Where a line contains the word "picture", copy that line in full.

** start SOURCE MATERIAL **

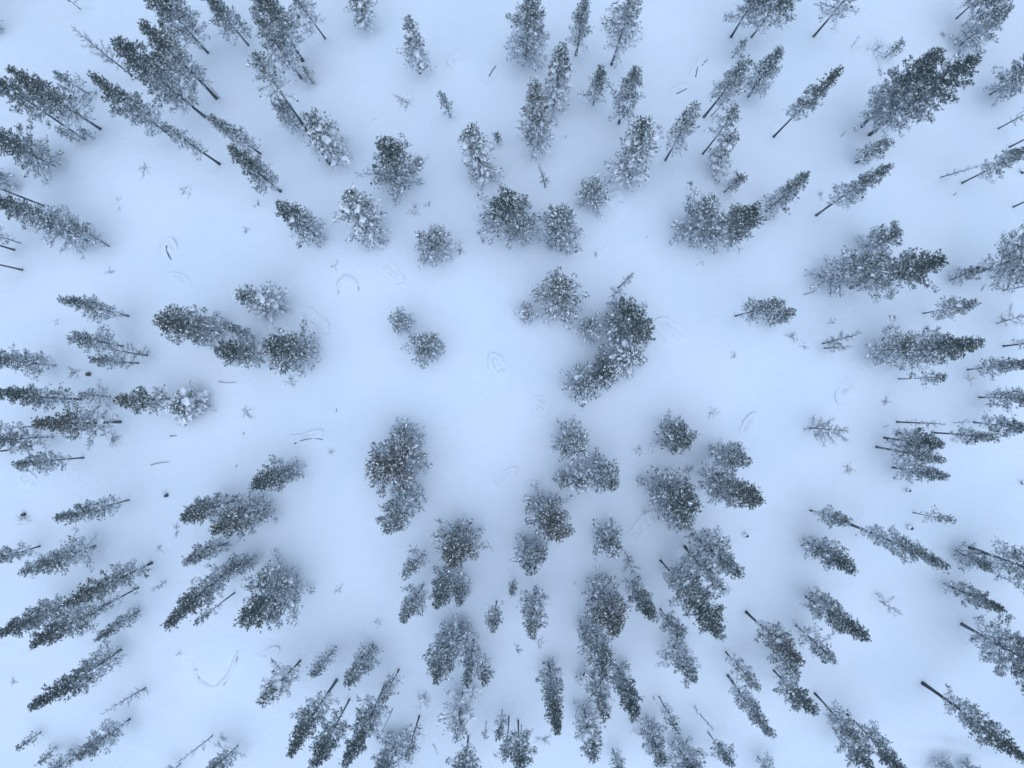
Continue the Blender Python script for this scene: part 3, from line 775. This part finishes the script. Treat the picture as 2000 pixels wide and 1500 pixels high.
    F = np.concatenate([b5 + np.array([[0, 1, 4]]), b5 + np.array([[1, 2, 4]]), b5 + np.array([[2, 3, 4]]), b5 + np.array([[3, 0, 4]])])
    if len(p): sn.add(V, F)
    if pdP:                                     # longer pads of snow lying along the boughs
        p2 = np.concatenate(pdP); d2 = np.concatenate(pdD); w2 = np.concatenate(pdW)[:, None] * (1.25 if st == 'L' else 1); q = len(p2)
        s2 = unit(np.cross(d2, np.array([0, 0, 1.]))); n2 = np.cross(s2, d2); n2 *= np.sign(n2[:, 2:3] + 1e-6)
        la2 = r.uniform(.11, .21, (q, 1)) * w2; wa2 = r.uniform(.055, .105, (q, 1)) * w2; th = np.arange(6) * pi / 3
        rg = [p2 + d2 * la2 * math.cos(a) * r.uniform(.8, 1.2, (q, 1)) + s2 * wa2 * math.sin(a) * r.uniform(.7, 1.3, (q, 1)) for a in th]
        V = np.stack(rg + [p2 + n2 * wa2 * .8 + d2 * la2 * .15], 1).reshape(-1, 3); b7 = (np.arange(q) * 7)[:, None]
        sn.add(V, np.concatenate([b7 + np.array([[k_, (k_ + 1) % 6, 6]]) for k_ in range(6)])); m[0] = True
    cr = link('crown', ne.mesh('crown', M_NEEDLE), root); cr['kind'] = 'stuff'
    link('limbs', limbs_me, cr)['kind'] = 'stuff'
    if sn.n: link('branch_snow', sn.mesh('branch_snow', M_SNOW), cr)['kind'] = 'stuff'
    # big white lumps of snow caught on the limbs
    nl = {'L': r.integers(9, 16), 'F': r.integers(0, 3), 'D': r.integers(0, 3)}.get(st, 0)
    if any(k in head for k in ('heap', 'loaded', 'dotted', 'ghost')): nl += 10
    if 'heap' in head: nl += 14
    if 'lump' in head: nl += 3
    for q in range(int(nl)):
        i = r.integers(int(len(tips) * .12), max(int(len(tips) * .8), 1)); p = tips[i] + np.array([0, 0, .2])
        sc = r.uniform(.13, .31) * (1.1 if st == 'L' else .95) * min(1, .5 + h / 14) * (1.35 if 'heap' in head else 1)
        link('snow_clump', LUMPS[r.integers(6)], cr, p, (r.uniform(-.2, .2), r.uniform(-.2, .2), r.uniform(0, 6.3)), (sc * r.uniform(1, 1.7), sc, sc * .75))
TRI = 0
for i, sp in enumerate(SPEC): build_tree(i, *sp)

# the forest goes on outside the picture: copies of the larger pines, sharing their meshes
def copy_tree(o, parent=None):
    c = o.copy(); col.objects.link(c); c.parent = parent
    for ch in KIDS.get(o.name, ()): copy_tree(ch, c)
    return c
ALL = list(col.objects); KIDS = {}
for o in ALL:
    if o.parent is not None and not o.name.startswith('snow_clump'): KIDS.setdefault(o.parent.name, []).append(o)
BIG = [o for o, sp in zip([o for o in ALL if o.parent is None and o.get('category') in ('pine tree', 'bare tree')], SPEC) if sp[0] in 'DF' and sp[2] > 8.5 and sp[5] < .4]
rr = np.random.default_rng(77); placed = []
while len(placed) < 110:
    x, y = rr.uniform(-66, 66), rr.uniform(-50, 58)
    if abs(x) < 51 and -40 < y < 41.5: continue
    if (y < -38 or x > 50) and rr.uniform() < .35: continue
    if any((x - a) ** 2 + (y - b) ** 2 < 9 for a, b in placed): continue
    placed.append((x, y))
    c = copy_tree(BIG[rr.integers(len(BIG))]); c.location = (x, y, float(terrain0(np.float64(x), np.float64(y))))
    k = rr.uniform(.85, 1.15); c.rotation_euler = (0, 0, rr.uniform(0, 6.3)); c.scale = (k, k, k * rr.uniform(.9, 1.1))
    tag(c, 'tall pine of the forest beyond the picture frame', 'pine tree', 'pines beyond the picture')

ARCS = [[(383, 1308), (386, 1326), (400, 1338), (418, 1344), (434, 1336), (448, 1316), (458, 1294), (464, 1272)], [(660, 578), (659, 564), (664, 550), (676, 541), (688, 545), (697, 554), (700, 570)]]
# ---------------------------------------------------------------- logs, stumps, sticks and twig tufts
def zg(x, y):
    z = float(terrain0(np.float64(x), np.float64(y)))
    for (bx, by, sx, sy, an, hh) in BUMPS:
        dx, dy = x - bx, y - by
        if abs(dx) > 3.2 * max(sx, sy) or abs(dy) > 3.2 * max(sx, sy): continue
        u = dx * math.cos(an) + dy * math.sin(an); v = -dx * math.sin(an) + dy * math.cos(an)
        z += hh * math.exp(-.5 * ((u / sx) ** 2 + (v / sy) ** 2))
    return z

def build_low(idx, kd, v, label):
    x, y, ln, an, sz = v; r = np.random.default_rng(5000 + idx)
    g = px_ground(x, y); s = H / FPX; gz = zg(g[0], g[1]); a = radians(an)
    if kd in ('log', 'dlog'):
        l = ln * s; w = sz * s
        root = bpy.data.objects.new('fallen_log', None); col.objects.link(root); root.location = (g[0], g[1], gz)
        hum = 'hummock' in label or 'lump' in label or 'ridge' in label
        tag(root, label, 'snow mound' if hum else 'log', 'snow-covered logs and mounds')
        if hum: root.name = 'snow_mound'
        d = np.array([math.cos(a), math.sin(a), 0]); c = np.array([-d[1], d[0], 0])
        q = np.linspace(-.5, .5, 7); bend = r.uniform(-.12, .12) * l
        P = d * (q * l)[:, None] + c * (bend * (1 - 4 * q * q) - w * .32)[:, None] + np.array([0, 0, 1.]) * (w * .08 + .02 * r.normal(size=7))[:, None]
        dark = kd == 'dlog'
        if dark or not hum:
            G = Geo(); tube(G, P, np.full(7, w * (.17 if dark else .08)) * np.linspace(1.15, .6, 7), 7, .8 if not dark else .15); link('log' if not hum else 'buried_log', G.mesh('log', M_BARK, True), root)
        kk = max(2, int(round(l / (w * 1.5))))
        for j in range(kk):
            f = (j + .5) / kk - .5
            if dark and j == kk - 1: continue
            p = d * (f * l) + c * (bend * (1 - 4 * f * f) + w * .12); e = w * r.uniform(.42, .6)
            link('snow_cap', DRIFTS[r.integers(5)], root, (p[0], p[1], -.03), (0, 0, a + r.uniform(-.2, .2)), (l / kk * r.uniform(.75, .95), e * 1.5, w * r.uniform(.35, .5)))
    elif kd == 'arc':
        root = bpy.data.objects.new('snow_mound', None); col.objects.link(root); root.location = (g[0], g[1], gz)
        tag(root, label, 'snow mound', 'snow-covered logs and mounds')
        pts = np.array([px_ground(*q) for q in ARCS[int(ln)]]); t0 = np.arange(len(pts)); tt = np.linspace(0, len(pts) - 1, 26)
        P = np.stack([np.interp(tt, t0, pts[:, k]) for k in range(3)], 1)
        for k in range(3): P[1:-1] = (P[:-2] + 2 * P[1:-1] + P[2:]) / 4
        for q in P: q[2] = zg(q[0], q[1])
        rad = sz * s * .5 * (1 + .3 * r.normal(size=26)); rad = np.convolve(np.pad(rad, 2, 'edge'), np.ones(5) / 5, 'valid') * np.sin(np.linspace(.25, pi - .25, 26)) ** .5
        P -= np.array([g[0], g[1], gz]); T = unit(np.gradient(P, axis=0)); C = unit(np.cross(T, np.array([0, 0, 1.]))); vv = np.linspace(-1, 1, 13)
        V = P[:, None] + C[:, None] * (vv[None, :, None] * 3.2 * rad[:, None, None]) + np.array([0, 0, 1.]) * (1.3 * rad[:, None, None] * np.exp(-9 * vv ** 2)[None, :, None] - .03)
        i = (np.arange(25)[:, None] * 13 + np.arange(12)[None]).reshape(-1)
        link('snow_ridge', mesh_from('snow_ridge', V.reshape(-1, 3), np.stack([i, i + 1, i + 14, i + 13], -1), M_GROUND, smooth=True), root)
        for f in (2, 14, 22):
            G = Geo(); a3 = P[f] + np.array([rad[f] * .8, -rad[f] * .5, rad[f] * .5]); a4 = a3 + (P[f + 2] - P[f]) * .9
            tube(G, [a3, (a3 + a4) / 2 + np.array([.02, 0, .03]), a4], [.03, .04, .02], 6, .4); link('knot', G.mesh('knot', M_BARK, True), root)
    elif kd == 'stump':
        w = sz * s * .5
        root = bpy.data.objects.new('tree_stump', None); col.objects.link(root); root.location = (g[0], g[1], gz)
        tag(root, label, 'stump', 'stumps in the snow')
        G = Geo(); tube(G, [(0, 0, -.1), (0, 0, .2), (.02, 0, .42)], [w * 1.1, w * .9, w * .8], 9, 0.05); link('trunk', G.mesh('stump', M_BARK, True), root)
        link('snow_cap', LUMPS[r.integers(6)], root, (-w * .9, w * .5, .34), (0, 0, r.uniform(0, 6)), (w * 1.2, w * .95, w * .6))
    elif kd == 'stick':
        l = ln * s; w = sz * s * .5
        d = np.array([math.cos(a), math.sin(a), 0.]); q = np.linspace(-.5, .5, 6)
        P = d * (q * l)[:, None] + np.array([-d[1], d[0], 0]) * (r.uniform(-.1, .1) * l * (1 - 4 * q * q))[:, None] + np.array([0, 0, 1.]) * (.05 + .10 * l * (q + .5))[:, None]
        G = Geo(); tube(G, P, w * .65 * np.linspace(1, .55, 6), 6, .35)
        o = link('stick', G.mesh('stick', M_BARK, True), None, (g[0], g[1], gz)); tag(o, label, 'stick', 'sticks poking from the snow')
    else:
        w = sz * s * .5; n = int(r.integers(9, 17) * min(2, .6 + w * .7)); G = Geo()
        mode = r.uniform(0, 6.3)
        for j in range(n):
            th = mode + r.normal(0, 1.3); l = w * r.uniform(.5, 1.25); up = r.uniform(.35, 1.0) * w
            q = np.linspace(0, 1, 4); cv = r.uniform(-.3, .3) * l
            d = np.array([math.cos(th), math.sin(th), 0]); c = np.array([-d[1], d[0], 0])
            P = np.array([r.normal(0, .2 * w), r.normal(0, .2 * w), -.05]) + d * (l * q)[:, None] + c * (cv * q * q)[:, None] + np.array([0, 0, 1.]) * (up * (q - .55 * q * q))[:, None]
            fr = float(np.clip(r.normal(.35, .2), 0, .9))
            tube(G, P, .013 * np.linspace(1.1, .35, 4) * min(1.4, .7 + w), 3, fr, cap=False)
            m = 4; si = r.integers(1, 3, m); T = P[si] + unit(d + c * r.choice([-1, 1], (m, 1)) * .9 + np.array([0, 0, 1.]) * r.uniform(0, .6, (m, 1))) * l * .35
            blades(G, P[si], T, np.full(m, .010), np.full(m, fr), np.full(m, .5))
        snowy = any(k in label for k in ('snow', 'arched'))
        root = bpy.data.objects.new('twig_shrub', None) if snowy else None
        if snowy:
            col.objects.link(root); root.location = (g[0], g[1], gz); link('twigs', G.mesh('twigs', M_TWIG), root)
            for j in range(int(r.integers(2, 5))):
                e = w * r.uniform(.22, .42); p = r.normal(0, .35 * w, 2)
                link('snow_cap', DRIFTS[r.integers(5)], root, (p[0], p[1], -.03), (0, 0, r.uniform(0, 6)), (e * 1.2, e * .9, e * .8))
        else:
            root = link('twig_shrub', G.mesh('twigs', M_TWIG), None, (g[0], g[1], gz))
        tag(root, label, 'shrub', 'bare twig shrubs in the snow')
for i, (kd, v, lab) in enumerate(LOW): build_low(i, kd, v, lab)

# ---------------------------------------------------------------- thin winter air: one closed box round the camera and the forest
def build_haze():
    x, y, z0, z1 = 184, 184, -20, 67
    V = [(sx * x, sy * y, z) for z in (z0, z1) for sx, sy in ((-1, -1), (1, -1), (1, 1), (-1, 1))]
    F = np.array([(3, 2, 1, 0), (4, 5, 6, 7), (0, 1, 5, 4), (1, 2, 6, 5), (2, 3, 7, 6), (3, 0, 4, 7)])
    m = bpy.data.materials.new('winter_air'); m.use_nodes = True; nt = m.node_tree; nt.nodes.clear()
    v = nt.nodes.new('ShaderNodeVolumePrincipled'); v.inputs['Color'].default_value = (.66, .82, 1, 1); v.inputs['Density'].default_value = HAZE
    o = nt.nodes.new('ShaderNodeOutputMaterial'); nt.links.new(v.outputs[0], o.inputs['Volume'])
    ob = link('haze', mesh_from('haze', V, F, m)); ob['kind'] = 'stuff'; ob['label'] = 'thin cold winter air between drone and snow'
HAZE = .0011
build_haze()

** end SOURCE MATERIAL **

=== FULL OUTPUT ===
Continue the Blender Python script for this scene: part 3, from line 775. This part finishes the script. Treat the picture as 2000 pixels wide and 1500 pixels high.
# the forest goes on outside the picture: copies of the larger pines, sharing their meshes
    tag(c, 'tall pine of the forest beyond the picture frame', 'pine tree', 'pines beyond the picture')